On January 6, 1871, the Parker Post office was established on the Colorado River Indian Reservation. It was named so in honor of General Ely Parker, Commissioner of Indian Affairs when the Colorado River Indian Reservation was established by Congress in 1865.

A railroad was built through the area in 1905 and the Parker Post Office was then moved 4 miles upstream to the railroad. The townsite of Parker wasn't surveyed and platted until 1909, by a railroad location engineer named Earl H. Parker. The Federal Government started auctioning building lots in Parker in 1910. In those days Parker served as a railroad stopover and watering and shipping station. The town grew up to serve mining and agricultural interests in the area. Slowly the mining died out and agriculture grew more and more important.
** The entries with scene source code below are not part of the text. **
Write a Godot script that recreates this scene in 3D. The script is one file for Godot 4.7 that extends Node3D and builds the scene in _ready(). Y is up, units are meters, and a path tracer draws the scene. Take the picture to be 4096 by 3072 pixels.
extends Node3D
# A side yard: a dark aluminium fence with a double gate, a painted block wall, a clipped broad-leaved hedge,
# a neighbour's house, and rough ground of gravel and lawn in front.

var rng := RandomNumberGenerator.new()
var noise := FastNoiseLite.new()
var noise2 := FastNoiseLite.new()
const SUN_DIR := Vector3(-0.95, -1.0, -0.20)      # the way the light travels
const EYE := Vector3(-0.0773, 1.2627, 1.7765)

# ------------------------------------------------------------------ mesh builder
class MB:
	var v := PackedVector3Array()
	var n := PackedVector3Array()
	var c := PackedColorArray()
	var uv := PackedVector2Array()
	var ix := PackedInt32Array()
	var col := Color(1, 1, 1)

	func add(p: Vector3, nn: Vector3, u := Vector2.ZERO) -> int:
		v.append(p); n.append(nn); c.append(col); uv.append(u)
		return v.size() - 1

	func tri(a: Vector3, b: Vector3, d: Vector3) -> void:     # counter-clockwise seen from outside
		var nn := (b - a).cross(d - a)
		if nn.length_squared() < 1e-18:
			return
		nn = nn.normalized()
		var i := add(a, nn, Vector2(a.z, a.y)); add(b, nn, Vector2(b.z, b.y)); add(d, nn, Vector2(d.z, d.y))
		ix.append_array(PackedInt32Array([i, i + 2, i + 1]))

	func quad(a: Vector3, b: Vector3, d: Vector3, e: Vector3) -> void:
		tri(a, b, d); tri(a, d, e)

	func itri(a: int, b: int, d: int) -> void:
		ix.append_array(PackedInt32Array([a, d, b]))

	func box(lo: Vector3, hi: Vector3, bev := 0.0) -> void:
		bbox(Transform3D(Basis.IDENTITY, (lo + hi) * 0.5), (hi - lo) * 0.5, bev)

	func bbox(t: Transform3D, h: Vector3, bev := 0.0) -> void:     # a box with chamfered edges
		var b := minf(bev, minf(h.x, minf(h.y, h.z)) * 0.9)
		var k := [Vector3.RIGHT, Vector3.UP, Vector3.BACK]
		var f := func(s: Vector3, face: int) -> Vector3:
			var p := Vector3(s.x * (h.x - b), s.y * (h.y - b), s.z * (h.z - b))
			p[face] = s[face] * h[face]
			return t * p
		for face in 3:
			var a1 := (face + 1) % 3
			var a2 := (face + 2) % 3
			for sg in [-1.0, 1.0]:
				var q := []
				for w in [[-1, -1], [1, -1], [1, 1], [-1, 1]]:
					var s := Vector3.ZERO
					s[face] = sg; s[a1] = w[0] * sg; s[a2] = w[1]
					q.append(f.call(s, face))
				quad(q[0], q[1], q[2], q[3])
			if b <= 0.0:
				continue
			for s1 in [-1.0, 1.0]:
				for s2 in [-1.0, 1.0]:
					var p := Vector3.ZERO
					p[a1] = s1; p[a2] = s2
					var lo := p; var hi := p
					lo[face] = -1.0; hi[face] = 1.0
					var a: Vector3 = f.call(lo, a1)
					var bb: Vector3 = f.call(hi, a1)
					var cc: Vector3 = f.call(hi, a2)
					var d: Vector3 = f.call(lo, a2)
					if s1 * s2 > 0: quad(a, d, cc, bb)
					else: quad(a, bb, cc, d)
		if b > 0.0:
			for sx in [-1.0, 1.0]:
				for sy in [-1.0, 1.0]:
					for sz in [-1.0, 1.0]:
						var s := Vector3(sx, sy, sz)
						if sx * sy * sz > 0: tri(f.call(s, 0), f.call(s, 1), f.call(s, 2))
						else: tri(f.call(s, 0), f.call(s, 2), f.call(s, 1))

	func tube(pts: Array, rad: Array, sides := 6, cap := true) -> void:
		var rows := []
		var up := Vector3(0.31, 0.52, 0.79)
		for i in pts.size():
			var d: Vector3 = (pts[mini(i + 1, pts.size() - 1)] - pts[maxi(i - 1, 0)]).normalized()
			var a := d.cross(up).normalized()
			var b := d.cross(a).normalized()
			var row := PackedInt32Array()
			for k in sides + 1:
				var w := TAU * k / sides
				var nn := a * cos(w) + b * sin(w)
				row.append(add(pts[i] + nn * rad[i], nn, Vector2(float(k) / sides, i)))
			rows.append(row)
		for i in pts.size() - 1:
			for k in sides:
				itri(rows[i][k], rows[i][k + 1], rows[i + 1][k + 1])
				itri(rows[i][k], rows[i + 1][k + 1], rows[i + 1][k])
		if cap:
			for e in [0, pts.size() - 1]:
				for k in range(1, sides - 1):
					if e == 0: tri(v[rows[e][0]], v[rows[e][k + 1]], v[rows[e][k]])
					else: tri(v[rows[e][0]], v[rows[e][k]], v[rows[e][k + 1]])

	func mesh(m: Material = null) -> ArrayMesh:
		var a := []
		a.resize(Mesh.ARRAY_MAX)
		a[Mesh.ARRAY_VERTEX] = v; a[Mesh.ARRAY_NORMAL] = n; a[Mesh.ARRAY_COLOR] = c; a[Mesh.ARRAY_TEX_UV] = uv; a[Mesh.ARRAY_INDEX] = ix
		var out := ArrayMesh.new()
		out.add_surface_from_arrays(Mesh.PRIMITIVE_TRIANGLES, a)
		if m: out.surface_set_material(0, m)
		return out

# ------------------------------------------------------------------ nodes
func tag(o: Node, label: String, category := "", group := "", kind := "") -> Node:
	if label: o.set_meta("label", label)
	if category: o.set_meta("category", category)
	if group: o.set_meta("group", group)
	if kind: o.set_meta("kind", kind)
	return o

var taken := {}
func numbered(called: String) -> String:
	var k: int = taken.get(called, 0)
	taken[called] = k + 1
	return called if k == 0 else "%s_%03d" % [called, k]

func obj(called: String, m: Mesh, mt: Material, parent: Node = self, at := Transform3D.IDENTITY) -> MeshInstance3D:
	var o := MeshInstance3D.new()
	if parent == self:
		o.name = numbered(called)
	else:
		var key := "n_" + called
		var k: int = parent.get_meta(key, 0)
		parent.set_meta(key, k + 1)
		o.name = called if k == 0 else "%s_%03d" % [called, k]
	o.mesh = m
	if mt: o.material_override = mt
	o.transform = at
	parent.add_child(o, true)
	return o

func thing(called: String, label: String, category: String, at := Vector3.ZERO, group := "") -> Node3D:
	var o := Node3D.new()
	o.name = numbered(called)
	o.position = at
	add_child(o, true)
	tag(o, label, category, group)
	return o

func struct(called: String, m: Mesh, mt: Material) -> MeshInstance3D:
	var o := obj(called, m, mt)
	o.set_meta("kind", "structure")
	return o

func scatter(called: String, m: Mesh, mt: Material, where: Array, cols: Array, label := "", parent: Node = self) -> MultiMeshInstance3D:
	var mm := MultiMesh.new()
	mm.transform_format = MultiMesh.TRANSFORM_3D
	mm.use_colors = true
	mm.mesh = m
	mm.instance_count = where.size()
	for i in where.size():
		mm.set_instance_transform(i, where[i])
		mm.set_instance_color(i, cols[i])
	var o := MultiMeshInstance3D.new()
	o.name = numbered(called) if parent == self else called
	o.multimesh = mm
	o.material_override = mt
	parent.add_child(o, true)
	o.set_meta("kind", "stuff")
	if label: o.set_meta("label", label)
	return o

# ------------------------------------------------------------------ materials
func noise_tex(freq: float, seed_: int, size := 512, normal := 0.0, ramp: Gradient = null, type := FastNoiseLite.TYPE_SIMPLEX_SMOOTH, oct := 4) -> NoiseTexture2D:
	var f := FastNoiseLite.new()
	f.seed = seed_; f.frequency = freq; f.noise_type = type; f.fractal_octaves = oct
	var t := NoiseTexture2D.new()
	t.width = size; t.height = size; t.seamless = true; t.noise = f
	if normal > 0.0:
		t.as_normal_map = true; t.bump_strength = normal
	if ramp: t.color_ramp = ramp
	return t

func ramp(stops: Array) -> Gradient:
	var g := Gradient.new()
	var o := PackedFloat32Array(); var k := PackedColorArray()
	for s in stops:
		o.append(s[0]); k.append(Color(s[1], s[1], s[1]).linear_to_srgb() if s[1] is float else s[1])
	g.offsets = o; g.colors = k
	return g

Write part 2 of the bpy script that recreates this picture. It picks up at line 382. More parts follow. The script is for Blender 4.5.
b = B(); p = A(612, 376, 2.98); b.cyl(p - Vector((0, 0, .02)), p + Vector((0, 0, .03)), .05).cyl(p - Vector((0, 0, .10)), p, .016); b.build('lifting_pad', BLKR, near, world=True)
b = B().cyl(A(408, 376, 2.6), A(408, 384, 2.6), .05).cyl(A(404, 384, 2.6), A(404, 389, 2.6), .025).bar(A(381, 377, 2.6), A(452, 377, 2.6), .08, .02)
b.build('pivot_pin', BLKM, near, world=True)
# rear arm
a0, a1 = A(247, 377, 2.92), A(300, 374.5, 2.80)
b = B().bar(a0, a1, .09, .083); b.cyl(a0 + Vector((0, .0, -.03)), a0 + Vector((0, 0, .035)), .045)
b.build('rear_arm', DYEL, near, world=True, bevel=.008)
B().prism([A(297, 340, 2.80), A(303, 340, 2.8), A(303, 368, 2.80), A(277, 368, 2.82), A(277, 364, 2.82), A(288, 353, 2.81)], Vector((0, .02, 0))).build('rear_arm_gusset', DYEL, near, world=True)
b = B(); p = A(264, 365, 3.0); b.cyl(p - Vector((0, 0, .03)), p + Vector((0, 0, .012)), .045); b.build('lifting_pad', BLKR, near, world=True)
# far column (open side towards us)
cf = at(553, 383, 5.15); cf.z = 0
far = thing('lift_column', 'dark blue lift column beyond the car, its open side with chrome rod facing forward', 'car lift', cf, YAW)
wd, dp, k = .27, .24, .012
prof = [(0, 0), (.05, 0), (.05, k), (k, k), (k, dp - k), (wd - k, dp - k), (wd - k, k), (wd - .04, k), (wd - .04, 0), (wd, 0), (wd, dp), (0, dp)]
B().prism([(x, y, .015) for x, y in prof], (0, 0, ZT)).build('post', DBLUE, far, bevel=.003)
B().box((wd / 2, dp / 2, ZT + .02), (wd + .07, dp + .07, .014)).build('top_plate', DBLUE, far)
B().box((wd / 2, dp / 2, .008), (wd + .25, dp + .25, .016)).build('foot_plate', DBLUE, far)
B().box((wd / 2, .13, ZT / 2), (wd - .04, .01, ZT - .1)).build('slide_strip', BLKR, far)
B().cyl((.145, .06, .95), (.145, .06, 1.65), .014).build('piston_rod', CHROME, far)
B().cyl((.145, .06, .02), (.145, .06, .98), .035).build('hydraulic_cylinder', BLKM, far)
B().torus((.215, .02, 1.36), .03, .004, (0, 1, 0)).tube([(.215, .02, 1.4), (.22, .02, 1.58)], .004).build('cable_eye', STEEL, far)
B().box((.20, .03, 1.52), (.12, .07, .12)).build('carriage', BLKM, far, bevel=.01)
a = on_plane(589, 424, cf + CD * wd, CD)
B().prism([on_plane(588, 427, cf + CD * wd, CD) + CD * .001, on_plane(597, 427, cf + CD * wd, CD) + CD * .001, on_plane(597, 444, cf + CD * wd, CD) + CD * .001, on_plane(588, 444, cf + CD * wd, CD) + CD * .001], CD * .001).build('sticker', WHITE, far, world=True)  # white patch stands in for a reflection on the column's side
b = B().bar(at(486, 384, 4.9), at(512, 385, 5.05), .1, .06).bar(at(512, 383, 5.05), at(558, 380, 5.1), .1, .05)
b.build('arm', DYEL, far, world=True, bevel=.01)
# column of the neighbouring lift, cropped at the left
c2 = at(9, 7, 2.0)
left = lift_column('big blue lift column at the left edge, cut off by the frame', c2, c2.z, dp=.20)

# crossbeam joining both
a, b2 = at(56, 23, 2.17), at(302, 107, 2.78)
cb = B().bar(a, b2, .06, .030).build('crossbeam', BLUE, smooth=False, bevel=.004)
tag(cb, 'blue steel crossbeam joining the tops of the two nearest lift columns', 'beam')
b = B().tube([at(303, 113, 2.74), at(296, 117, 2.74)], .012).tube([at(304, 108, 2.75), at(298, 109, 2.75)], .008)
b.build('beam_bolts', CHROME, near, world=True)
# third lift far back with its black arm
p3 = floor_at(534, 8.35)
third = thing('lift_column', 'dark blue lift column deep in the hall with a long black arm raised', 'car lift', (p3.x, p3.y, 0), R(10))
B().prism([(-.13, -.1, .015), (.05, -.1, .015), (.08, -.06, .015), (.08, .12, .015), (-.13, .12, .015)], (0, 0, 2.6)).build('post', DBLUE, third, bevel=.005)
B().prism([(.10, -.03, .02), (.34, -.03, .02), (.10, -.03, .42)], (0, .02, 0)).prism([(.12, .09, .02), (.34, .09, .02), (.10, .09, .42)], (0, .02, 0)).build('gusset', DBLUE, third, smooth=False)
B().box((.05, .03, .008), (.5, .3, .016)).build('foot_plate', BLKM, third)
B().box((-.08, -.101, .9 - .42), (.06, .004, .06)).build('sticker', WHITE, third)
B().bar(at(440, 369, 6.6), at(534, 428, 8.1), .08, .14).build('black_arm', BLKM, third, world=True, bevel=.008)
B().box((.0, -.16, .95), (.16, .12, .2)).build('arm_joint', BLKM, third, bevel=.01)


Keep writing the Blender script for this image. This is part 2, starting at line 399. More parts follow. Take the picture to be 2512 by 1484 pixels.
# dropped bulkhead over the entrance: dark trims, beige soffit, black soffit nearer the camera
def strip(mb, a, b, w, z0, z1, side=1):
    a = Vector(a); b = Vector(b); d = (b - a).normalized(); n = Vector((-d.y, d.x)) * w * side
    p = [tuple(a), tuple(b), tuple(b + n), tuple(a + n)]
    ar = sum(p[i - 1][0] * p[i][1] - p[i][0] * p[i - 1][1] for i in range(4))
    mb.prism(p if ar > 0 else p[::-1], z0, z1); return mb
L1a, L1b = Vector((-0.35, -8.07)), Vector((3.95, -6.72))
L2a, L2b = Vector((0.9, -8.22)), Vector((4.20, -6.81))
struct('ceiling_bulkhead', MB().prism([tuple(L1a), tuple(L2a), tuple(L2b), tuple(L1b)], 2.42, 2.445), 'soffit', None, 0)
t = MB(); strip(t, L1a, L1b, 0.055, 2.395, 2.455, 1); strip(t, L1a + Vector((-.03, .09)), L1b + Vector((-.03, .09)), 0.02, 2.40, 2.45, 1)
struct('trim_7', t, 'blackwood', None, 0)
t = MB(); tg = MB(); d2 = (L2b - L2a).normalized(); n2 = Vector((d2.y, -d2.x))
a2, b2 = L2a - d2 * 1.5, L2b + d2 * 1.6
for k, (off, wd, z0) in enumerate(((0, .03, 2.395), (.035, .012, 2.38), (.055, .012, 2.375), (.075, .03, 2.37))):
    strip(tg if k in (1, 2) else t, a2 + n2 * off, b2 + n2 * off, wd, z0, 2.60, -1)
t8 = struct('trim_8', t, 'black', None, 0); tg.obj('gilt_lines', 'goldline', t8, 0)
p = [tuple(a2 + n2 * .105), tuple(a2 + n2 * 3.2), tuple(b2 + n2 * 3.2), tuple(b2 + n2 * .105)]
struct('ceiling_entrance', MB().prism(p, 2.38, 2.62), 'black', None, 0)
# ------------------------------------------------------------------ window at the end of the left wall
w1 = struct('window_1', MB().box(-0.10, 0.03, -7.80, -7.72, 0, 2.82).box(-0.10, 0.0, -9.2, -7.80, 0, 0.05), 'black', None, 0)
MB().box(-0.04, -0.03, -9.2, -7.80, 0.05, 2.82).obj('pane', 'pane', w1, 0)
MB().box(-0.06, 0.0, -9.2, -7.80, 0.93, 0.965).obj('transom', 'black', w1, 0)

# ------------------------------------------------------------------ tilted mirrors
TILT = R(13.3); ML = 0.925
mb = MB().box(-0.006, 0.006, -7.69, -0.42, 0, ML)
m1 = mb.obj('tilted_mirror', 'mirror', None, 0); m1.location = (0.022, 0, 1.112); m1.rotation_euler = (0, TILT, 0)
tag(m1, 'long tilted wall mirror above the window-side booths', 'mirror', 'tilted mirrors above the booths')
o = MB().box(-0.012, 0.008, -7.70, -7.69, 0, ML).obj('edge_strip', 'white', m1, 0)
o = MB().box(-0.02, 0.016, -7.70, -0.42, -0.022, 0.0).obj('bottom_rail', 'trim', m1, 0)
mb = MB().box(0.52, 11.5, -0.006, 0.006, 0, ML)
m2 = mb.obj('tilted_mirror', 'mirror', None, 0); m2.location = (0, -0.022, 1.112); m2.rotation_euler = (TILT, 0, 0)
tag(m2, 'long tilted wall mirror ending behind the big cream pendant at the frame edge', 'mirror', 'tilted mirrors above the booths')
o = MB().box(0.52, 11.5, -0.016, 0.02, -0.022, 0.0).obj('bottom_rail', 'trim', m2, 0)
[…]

Parker Dam was built in 1928, creating a reservoir that was mostly to feed water to the southern California cities. Headgate Rock Dam was built in 1941 and that led to a stable source of irrigation water for the local area. By 1955, some 38,000 acres were being irrigated and farmed. Cotton was the big crop and cotton gins were built in Parker.

Technically, Parker consists of two non-contiguous pieces of land: one developed area within the Colorado River Indian Reservation, the other was annexed into Parker in 1980 and is to the south and east, a roughly rectangular 13,000-acre area of mostly undeveloped land just east of the Colorado River Indian Reservation boundary.